> Dataset extract
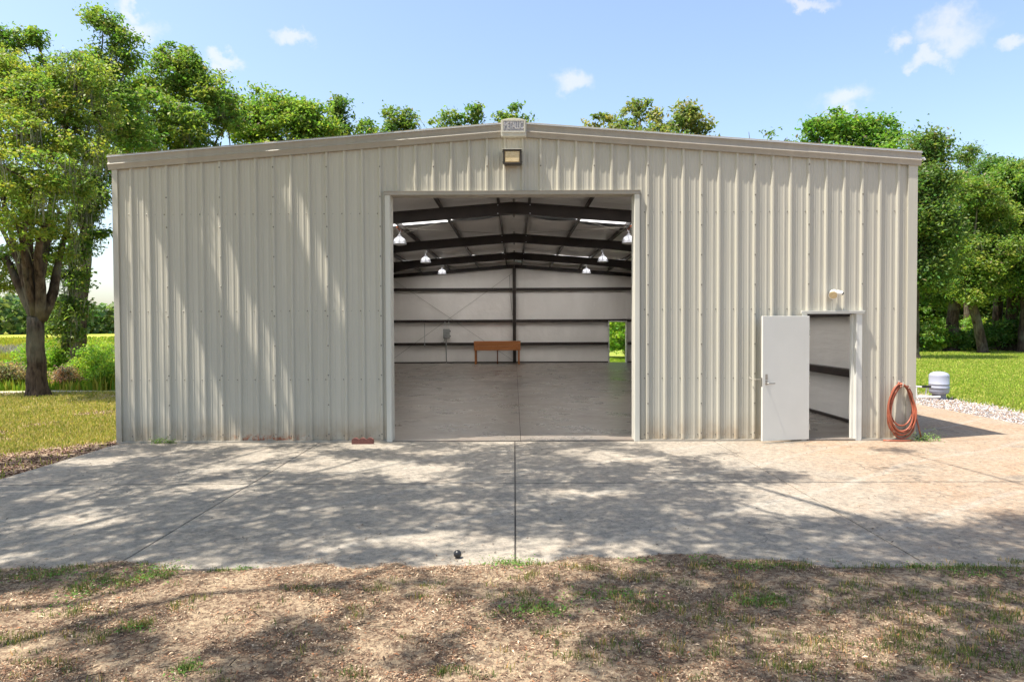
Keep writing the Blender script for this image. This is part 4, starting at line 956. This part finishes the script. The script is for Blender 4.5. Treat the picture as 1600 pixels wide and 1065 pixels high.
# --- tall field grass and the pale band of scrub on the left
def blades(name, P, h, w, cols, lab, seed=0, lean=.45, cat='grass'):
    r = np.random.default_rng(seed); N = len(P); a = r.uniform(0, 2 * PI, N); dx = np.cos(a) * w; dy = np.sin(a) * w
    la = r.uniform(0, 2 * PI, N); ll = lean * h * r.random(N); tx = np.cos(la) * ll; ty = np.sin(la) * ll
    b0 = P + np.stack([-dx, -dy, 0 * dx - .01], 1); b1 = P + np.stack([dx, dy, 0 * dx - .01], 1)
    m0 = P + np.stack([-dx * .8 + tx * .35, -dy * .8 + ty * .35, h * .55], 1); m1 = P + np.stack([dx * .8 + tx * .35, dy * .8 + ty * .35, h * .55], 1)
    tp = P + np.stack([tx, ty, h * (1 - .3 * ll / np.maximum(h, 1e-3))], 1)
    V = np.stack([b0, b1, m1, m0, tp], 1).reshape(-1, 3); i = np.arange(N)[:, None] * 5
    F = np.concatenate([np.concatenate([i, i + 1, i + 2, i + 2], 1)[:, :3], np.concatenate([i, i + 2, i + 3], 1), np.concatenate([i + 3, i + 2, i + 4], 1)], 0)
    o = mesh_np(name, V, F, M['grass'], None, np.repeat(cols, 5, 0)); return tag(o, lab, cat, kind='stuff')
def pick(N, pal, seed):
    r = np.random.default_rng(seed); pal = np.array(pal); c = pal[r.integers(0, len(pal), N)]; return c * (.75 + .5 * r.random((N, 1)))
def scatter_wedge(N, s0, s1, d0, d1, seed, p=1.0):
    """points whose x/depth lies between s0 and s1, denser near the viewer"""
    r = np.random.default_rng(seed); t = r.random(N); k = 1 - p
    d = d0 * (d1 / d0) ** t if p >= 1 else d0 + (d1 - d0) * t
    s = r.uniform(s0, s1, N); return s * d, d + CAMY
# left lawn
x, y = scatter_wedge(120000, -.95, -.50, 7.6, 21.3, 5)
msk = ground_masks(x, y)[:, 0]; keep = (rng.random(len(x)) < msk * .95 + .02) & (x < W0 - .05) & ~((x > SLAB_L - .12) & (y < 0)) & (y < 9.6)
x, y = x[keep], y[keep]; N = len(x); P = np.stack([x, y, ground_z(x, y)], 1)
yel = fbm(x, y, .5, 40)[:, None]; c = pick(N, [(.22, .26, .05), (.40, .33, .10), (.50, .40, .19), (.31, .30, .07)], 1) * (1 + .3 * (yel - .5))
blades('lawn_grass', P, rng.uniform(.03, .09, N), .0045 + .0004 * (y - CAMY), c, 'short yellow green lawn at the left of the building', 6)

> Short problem
Quote each line of the listing exactly, but leave the pictures out.

> The output
Keep writing the Blender script for this image. This is part 4, starting at line 956. This part finishes the script. The script is for Blender 4.5. Treat the picture as 1600 pixels wide and 1065 pixels high.
# --- tall field grass and the pale band of scrub on the left
def blades(name, P, h, w, cols, lab, seed=0, lean=.45, cat='grass'):
    r = np.random.default_rng(seed); N = len(P); a = r.uniform(0, 2 * PI, N); dx = np.cos(a) * w; dy = np.sin(a) * w
    la = r.uniform(0, 2 * PI, N); ll = lean * h * r.random(N); tx = np.cos(la) * ll; ty = np.sin(la) * ll
    b0 = P + np.stack([-dx, -dy, 0 * dx - .01], 1); b1 = P + np.stack([dx, dy, 0 * dx - .01], 1)
    m0 = P + np.stack([-dx * .8 + tx * .35, -dy * .8 + ty * .35, h * .55], 1); m1 = P + np.stack([dx * .8 + tx * .35, dy * .8 + ty * .35, h * .55], 1)
    tp = P + np.stack([tx, ty, h * (1 - .3 * ll / np.maximum(h, 1e-3))], 1)
    V = np.stack([b0, b1, m1, m0, tp], 1).reshape(-1, 3); i = np.arange(N)[:, None] * 5
    F = np.concatenate([np.concatenate([i, i + 1, i + 2, i + 2], 1)[:, :3], np.concatenate([i, i + 2, i + 3], 1), np.concatenate([i + 3, i + 2, i + 4], 1)], 0)
    o = mesh_np(name, V, F, M['grass'], None, np.repeat(cols, 5, 0)); return tag(o, lab, cat, kind='stuff')
def pick(N, pal, seed):
    r = np.random.default_rng(seed); pal = np.array(pal); c = pal[r.integers(0, len(pal), N)]; return c * (.75 + .5 * r.random((N, 1)))
def scatter_wedge(N, s0, s1, d0, d1, seed, p=1.0):
    """points whose x/depth lies between s0 and s1, denser near the viewer"""
    r = np.random.default_rng(seed); t = r.random(N); k = 1 - p
    d = d0 * (d1 / d0) ** t if p >= 1 else d0 + (d1 - d0) * t
    s = r.uniform(s0, s1, N); return s * d, d + CAMY
# left lawn
x, y = scatter_wedge(120000, -.95, -.50, 7.6, 21.3, 5)
msk = ground_masks(x, y)[:, 0]; keep = (rng.random(len(x)) < msk * .95 + .02) & (x < W0 - .05) & ~((x > SLAB_L - .12) & (y < 0)) & (y < 9.6)
x, y = x[keep], y[keep]; N = len(x); P = np.stack([x, y, ground_z(x, y)], 1)
yel = fbm(x, y, .5, 40)[:, None]; c = pick(N, [(.22, .26, .05), (.40, .33, .10), (.50, .40, .19), (.31, .30, .07)], 1) * (1 + .3 * (yel - .5))
blades('lawn_grass', P, rng.uniform(.03, .09, N), .0045 + .0004 * (y - CAMY), c, 'short yellow green lawn at the left of the building', 6)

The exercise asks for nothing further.